Following the previous update, on August 1, 2025, the Legislation and Judiciary Committee of the National Assembly approved the second proposed amendment to the KCC (the “Second Proposed Amendment”), which if finally passed would make cumulative voting mandatory and expand the separate election of audit committee members of large listed companies.
The Second Proposed Amendment would (i) amend Article 542-7 to prohibit, notwithstanding Article 382-2(1), large listed companies from excluding the cumulative voting system from their articles of incorporation and (ii) amend Article 542-12 to require large listed companies to (a) elect audit committee members from among the directors elected at general meetings of shareholders and (b) elect, by resolutions of general meetings of shareholders, two audit committee members (or such other number of at least three, as specified in the articles of incorporation) separately from other directors.
The addenda to the Second Proposed Amendment provide that the Second Proposed Amendment will become effective one year after its promulgation. However, the provision mandating the cumulative voting system will be applicable to a listed company from the first general meeting of its shareholders convened for the purpose of electing directors after the Second Proposed Amendment becomes effective.
The Democratic Party of Korea has announced that it would proceed with the passage of the Second Proposed Amendment at the plenary session of the National Assembly. However, as the People Power Party has declared plans to filibuster five legislative bills, including the Second Proposed Amendment, as well as the so-called “three broadcasting laws” and “Yellow Envelope Act,” it is difficult to predict whether the Second Proposed Amendment will pass the plenary session, whether any revisions will be made, or when it will be passed.

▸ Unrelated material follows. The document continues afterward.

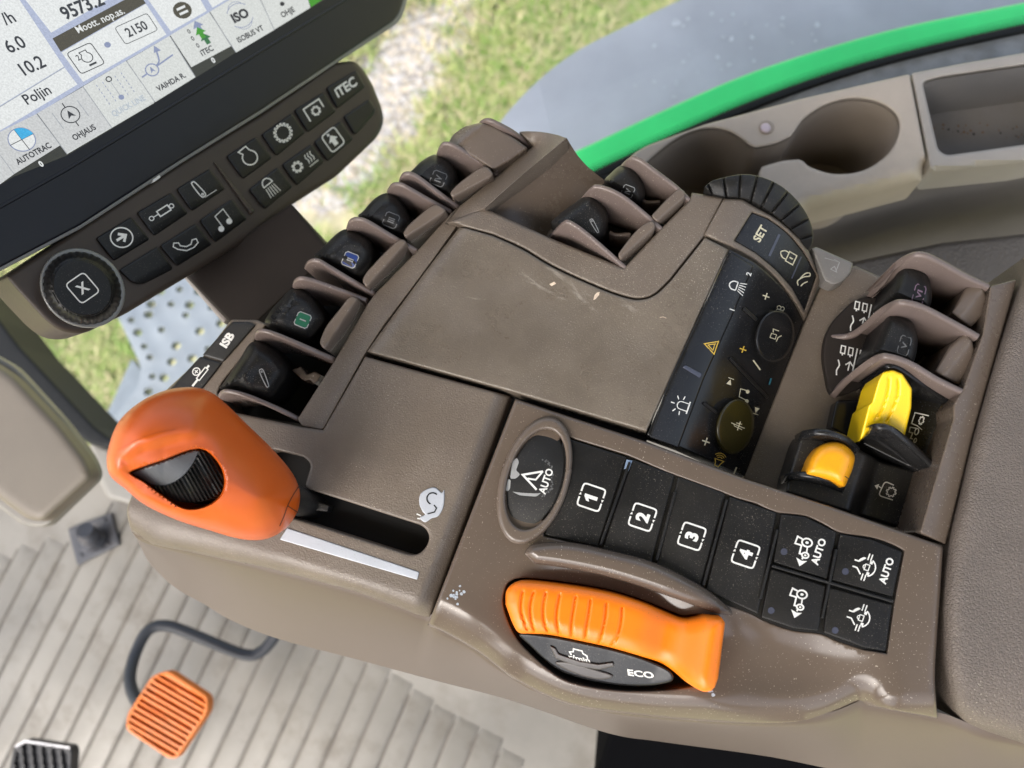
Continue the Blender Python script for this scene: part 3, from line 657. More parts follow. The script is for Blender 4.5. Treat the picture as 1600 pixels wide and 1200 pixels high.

If the Second Proposed Amendment is approved, thereby expanding the separate election of audit committee members and mandating cumulative voting, there may be further significant impacts on corporate governance of Korean companies, including regarding considerations in relation to investor relations activities to be addressed at annual shareholder meetings, the management of general shareholder meetings, proxy solicitations for minority shareholder proposals, and the election of officers at general shareholder meetings. The Second Proposed Amendment may also have an important impact on corporate decision-making concerning restructurings, investments, strategies, finance, and investor relations. Accordingly, it is advisable to continue to pay close attention to these legislative developments.